Потом принесли географический атлас корейской работы, и Юнь-Хаб, желая блеснуть своей учёностью, начал показывать мне части света и различные государства, называя их по именам. Но, как видно, он имел весьма скудные географические сведения, потому что часто сбивался в названиях и справлялся в тексте, приложенном к каждой карте. Я же нарочно притворился ничего не знающим, а потому корейский географ мог врать не смущаясь. Все карты были самой топорной работы, и хотя очертания некоторых стран нанесены довольно верно, но в то же время попадались страшно грубые ошибки. Так, например, полуостров передней Индии урезан до половины, а на месте нашей Камы показана какая-то река без истока и устья вроде длинного, узкого озера.
Перебирая одно за другим различные государства и часто невообразимо искажая их названия, Юнь-Хаб, наконец, добрался до Европы, где тотчас же отыскал и показал Францию с Англией. Потом, пропустив всё остальное, перешёл к России, где также показал Петербург, Москву и, не знаю почему именно, Уральские горы. Показания его относительно России оказались настолько обширны, что он даже знал о сожжении Москвы французами. Когда эту фразу мой переводчик никак не мог понять и передать, то Юнь-Хаб взял пеплу из горшка, в котором закуривают трубки, положил на то место карты, где обозначена Москва и сказал: «французы».

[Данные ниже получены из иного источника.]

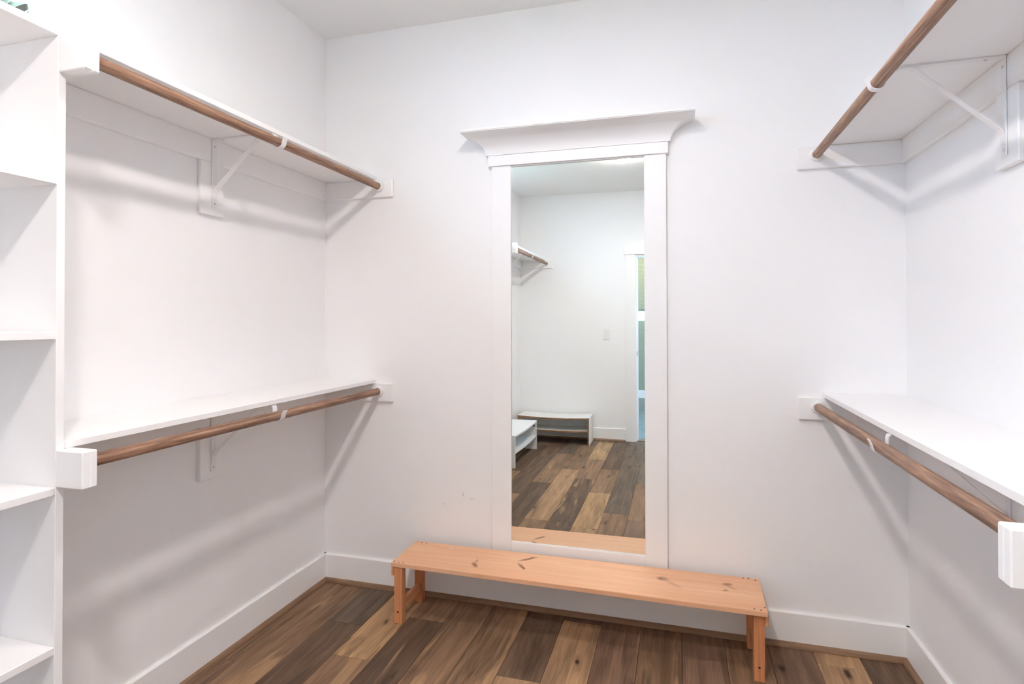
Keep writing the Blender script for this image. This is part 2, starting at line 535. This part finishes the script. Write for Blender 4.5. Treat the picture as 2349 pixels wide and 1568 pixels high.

Затем разговор перешёл опять на Корею. Здесь начальник выказал большую осторожность, даже подозрительность и давал только самые уклончивые ответы. Когда я спрашивал у него, сколько в Кыген-Пу жителей? далеко ли отсюда до корейской столицы? много ли у них войска? - то на всё это получил один и тот же ответ: «много».
На вопрос: почему корейцы не пускают в свой город русских и не ведут с ними торговли? Юнь-Хаб отвечал, что этого не хочет их царь, за нарушение приказания которого без дальнейших рассуждений отправят на тот свет. При этом он наивно просил передать нашим властям, чтобы выдали обратно всех переселившихся к нам корейцев, и он тотчас же прикажет всем им отрезать головы.
Между тем принесли для меня угощение, состоявшее иэ больших, довольно вкусных груш, чищеных кедровых орехов и каких-то пряников.
Во время еды всего этого начальник, оказавшийся не менее любопытным, чем и его подчиненные, рассматривал бывшие со мной вещи: штуцер, револьвер и подзорную трубу. Всё это он, вероятно, видел ещё прежде, потому что знал, как обращаться с револьвером и подзорной трубой.
Между тем бывшие со мной солдаты беседовали в стороне, как умели, с корейцами, даже боролись с ними и показывали разные гимнастические фокусы. Всё это очень нравилось окружавшей их толпе и, наконец, когда один из солдат проплясал в присядку, то это привело в такой восторг корейцев, что они решились даже доложить о подобной потехе своему начальнику.
Последний также пожелал видеть пляску, а потому солдат еще раз проплясал перед нами к полному удовольствию всех присутствующих и самого Юнь-Хаба.
В это время привели на суд трёх виновных, уличённых в покраже коровы.
Представ пред лицом своего начальника, подсудимые поверглись ниц и что-то бормотали минут с пять. Выслушав такое, вероятно, оправдание, Юнь-Хаб сказал отрывисто несколько слов, и полицейские, схватив виновных за чубы - что весьма удобно при корейской причёске - потащили их куда-то в город.
После суда разговор продолжался недолго и, наконец, когда я объявил, что желаю уйти, то Юнь-Хаб тотчас же встал и вежливо раскланялся.
На прощанье он только пожелал, чтобы я выстрелил из штуцера, для чего приказал поставить небольшую доску на расстоянии около ста шагов. Когда я выстрелил и пуля, пробив эту доску, далеко ещё пошла рикошетами по полю, то вся толпа издала какой-то громкий, отрывистый звук, вероятно, знак одобрения, а Юнь-Хаб тонко улыбнулся и вторично раскланялся со мной.
Затем, усевшись на носилки, с прежней церемонией и пением он двинулся в крепость. Я же с своими солдатами в сопровождении всей толпы направился к берегу и, переправившись через реку, поехал обратно в Новгородскую гавань, откуда вскоре предпринял экспедицию для исследования Южноуссурийского края.